**Work to complete**.
In the data below, locate each line with the word "rrect" and list it.

**Data section**.
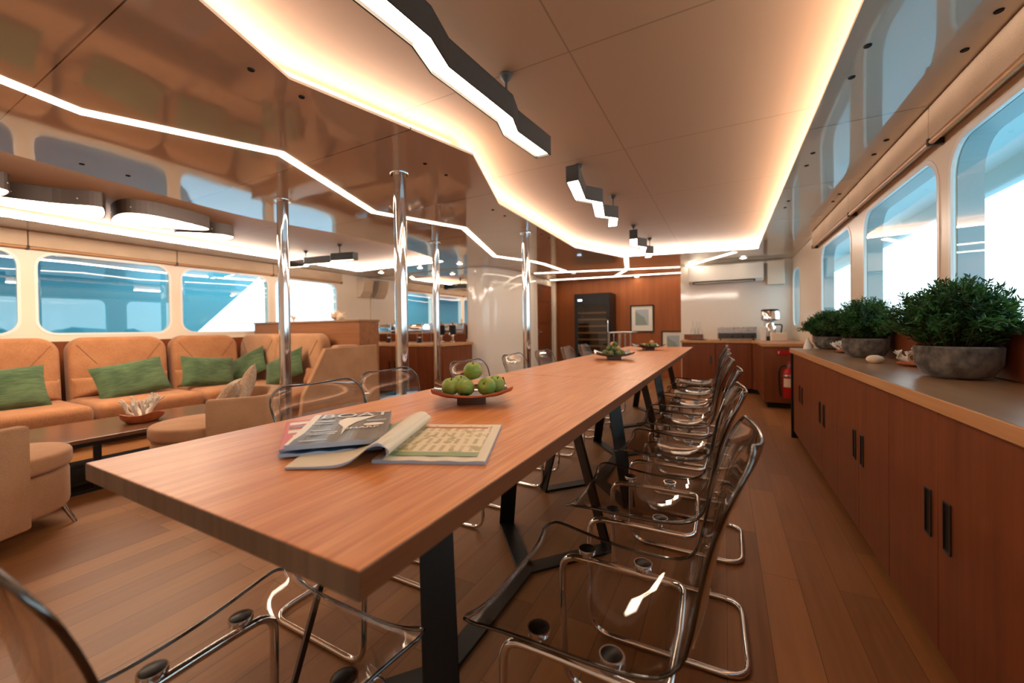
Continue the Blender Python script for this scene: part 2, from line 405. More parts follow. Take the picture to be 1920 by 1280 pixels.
DTRAY = [(0.395, -0.75), (0.395, 6.28), (-1.33, 5.92), (-1.69, 4.91), (-1.63, 2.85), (-1.30, 1.97), (-1.55, 1.01), (-1.28, 0.24), (-1.52, -0.75)]
def curve_pts(a, n=7):
    out = []
    P = [Vector(p) for p in a]
    for i in range(len(P)-1):
        p0 = P[max(i-1, 0)]; p1 = P[i]; p2 = P[i+1]; p3 = P[min(i+2, len(P)-1)]
        for k in range(n):
            t = k/n; q = 0.5*((2*p1)+(-p0+p2)*t+(2*p0-5*p1+4*p2-p3)*t*t+(-p0+3*p1-3*p2+p3)*t**3); out.append((q.x, q.y))
    out.append(tuple(P[-1])); return out
LTRAY = [(-5.5, -0.75), (-3.5, -0.75)] + curve_pts([(-3.45, -0.7), (-3.5, 0.3), (-3.62, 1.1), (-3.73, 2.0), (-3.57, 2.9), (-3.53, 3.7), (-3.66, 4.45), (-3.75, 4.86)])[1:] + [(-5.62, 4.86)]
b = BM()
loops_solid(b, [(XL-0.05, YB-0.05), (XR+0.05, YB-0.05), (XR+0.05, YF+0.05), (XL-0.05, YF+0.05)], [DTRAY, LTRAY], 'z', H, H+0.012)
ceil_o = struct('ceiling', b, M['ceiling'])
def tray(nm, poly):
    op = offset_poly(poly, 0.135)
    b = BM(); loops_solid(b, offset_poly(poly, 0.17), [], 'z', HT, HT+0.02)
    t = struct(nm, b, M['tray'])
    b = BM(); ribbon_wall(b, offset_poly(poly, 0.15), H+0.012, HT); w = struct('tray_side', b, M['cream'], t)
    b = BM(); ribbon_wall(b, op, H+0.014, H+0.05)
    finish('cove_led_strip', b, M['cove'], t)['label'] = 'glowing warm white light strip round the recess edge'
    return t
tray('ceiling_recess_dining', DTRAY); tray('ceiling_recess_lounge', LTRAY)
# screw caps beside the panel joints
for x in (-3.4, -1.62, 0.47, 0.80):
    for y in (0.9, 1.11, 1.92, 2.13, 2.95, 3.16, 3.98, 4.19):
        if x == -1.62 and y > 2.5: x2 = -1.75
        else: x2 = x
        if x == -3.4 and y > 1.5: continue
        b = BM(); lathe(b, [(0, 0), (0.011, 0), (0.013, 0.004), (0.013, 0.0045)], 10, (x2, y, H-0.0045)); finish('screw_cap', b, M['black_matte'], ceil_o)

# ---- left wall: four big rounded windows and more towards the stern behind the camera
LW = [(-1.15, -0.03), (0.06, 1.15), (1.26, 2.35), (2.46, 3.55), (3.65, 4.75)]
b = BM()
loops_solid(b, [(YB, 0.94), (5.5, 0.94), (5.5, 2.2), (YB, 2.2)], [rrect(a, c, 1.01, 1.83, 0.14)[::-1] for a, c in LW], 'x', XL, XL-0.10)
box(b, XL-0.1, XL, 5.5, YF, 0, 2.2); box(b, XL-0.1, XL, YB, 5.5, -0.05, 0.94)
struct('wall_left', b, M['cream'])
b = BM(); box(b, XL, XL+0.03, YB, 5.5, 0.0, 0.935, 0.004); struct('trim_1', b, M['cab'])
wn = 0
def window(plane_x, y0, y1, z0, z1, r, inward, light):
    global wn
    wn += 1
    t0, t1 = plane_x+0.004*inward, plane_x-0.012*inward
    b = BM(); loops_solid(b, rrect(y0-0.012, y1+0.012, z0-0.012, z1+0.012, r+0.012), [rrect(y0+0.012, y1-0.012, z0+0.012, z1-0.012, r-0.01)[::-1]], 'x', t0, t1)
    w = struct(f'window_{wn}', b, light)
    b = BM(); poly = rrect(y0-0.005, y1+0.005, z0-0.005, z1+0.005, r)
    f = b.faces.new([b.verts.new((plane_x-0.006*inward, p, q)) for p, q in poly])
    g = finish('glass_pane', b, M['glass'], w); g['label'] = 'blue tinted window glass'
    return w
for a, c in LW: window(XL, a, c, 1.01, 1.83, 0.14, 1, M['white'])
# ---- right wall
RW = [(-0.94, 0.10), (0.22, 1.28), (1.39, 2.55), (2.66, 3.83), (4.16, 5.29), (6.66, 7.28)]
b = BM()
loops_solid(b, [(YB, 0.78), (YF, 0.78), (YF, 2.2), (YB, 2.2)], [rrect(a, c, 0.99, 1.82, 0.15)[::-1] for a, c in RW], 'x', XR, XR+0.09)
box(b, XR, XR+0.09, YB, YF, -0.05, 0.78)
struct('wall_right', b, [M['cream']])
for a, c in RW: window(XR, a, c, 0.99, 1.82, 0.15, -1, M['white'])
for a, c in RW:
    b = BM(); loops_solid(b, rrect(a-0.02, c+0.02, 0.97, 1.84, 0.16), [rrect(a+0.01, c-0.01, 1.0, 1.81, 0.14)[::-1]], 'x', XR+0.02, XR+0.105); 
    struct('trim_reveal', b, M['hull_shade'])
b = BM(); box(b, XR-0.02, XR, YB, 5.7, 0.80, 0.965, 0.003); struct('trim_2', b, M['cab'])
# ---- wall behind the camera
b = BM(); box(b, XL, XR, YB-0.1, YB, 0, 2.2); struct('wall_back', b, M['cream'])

# ---- forward bulkheads
b = BM(); box(b, XL, -3.76, 5.5, 5.58, 0, 2.2); struct('wall_bulkhead', b, M['cream'])
b = BM(); box(b, XL+0.02, -3.78, 5.492, 5.5, 0.84, 2.02, 0.002)
tag(finish('mirror', b, M['mirror']), 'large frameless mirror filling the bulkhead above the buffet counter', 'mirror')
colp = [(-3.76, 5.48), (-3.60, 5.48)] + curve_pts([(-3.60, 5.48), (-3.45, 5.58), (-3.33, 5.85), (-3.25, 6.25), (-3.22, 6.75), (-3.26, 7.12)])[1:] + [(-3.76, 7.12)]
b = BM(); prism(b, colp, 0, 2.2)
struct('wall_column', b, M['white_gloss'], None, True, 40)
# pantry side wall with the door, wood alcove, white wall
b = BM(); box(b, -3.42, -3.32, 7.1, 7.3, 0, 2.2); box(b, -3.42, -3.32, 7.3, 8.1, 1.91, 2.2); box(b, -3.42, -3.32, 8.1, 8.25, 0, 2.2); struct('wall_side', b, M['cream'])
b = BM(); box(b, -3.32, -3.29, 8.18, 8.25, 0, 2.03); struct('trim_3', b, M['cream'])
b = BM(); box(b, -3.395, -3.345, 7.3, 8.1, 0, 1.91, 0.003)
for z0, z1 in ((0.12, 0.62), (0.70, 1.05), (1.12, 1.50), (1.56, 1.82)): box(b, -3.347, -3.335, 7.42, 7.98, z0, z1, 0.006)
dr = struct('door_1', b, M['cab'])
b = BM(); box(b, -3.344, -3.336, 7.34, 7.38, 0.86, 1.0, 0.002); tube(b, fillet([(-3.34, 7.36, 0.93), (-3.29, 7.36, 0.93), (-3.29, 7.47, 0.93)], 0.015), 0.009, 8)
finish('door_handle', b, M['steel'], dr)['label'] = 'brushed steel lever handle'
for z in (0.35, 1.2, 1.55):
    b = BM(); box(b, -3.345, -3.328, 8.07, 8.1, z-0.05, z+0.05, 0.003); finish('hinge', b, M['steel'], dr)
b = BM(); box(b, -3.42, -3.32, 8.25, YF, 0, 2.2); box(b, -3.42, -0.6, 8.38, 8.48, 0, 2.2); struct('wall_far', b, M['wall_wood'])
b = BM(); box(b, -0.66, XR, 7.37, 7.45, 0, 2.2); box(b, -0.66, -0.58, 7.45, 8.4, 0, 2.2); struct('wall_pantry', b, M['white_gloss'])

# ================================================================== OUTSIDE
b = BM(); box(b, -900, 900, -900, 900, -3.2, -3.0); struct('sea', b, M['sea'])
b = BM()
for i in range(26):
    y = -260+i*24; ball(b, (300+20*sin(i*1.7), y, -3), 1, 12, 6, (26, 17, 6+2*sin(i*2.3)))
struct('hills', b, M['island'])
b = BM()
P3 = [(-3, -0.6), (2.2, -0.6), (3.18, 0.98), (4.25, 2.06), (4.9, 3.0), (-3, 3.0)]
vs = [(-7.4, p[0], p[1]) for p in P3]
lo = [b.verts.new(v) for v in vs]; hi = [b.verts.new((v[0]-0.12, v[1], v[2])) for v in vs]
b.faces.new(lo); b.faces.new(hi[::-1])
for i in range(6): b.faces.new((lo[i], hi[i], hi[(i+1) % 6], lo[(i+1) % 6]))
struct('exterior_wing', b, M['hull'])
b = BM(); box(b, 1.03, 1.66, -3, 9, 2.04, 2.16, 0.02); box(b, 1.60, 1.68, -3, 9, 1.90, 2.16, 0.02); struct('exterior_overhang', b, M['hull_light'])
b = BM(); box(b, -7.5, -6.2, -3, 2.5, 2.1, 2.2, 0.02); struct('exterior_deckhead', b, M['hull_light'])

# ================================================================== CEILING LIGHTS
def led(nm, path, w, label):
    b = BM(); prism(b, strip2d(path, w), H-0.005, H-0.0006); 
    return tag(finish(nm, b, M['led']), label, 'light strip')
led('led_strip', [(-2.28, -0.7), (-2.60, 0.69), (-2.24, 1.40), (-2.67, 2.48), (-2.32, 3.33), (-2.85, 4.84), (-2.58, 5.54), (-2.54, 5.86), (-2.53, 6.80)], 0.055, 'long zigzag white light strip set into the glossy ceiling beside the poles')
led('led_strip', [(-3.12, 6.75), (-0.68, 7.42)], 0.05, 'straight light strip crossing the ceiling in front of the fridge, nearer of two')
led('led_strip', [(-3.28, 7.90), (-0.68, 8.22)], 0.05, 'straight light strip close to the wood wall, farther of two')
led('led_strip', [(-1.27, 5.95), (-1.50, 7.10)], 0.06, 'short light strip running from the recess corner to the crossing strips')
led('led_strip', [(-1.56, 7.28), (-1.93, 8.02)], 0.05, 'slanted short light strip joining the two crossing strips')
led('led_strip', [(0.13, 6.36), (-0.55, 7.34)], 0.06, 'slanted light strip on the ceiling above the air conditioner')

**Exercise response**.
loops_solid(b, [(YB, 0.94), (5.5, 0.94), (5.5, 2.2), (YB, 2.2)], [rrect(a, c, 1.01, 1.83, 0.14)[::-1] for a, c in LW], 'x', XL, XL-0.10)
    b = BM(); loops_solid(b, rrect(y0-0.012, y1+0.012, z0-0.012, z1+0.012, r+0.012), [rrect(y0+0.012, y1-0.012, z0+0.012, z1-0.012, r-0.01)[::-1]], 'x', t0, t1)
    b = BM(); poly = rrect(y0-0.005, y1+0.005, z0-0.005, z1+0.005, r)
loops_solid(b, [(YB, 0.78), (YF, 0.78), (YF, 2.2), (YB, 2.2)], [rrect(a, c, 0.99, 1.82, 0.15)[::-1] for a, c in RW], 'x', XR, XR+0.09)
    b = BM(); loops_solid(b, rrect(a-0.02, c+0.02, 0.97, 1.84, 0.16), [rrect(a+0.01, c-0.01, 1.0, 1.81, 0.14)[::-1]], 'x', XR+0.02, XR+0.105); 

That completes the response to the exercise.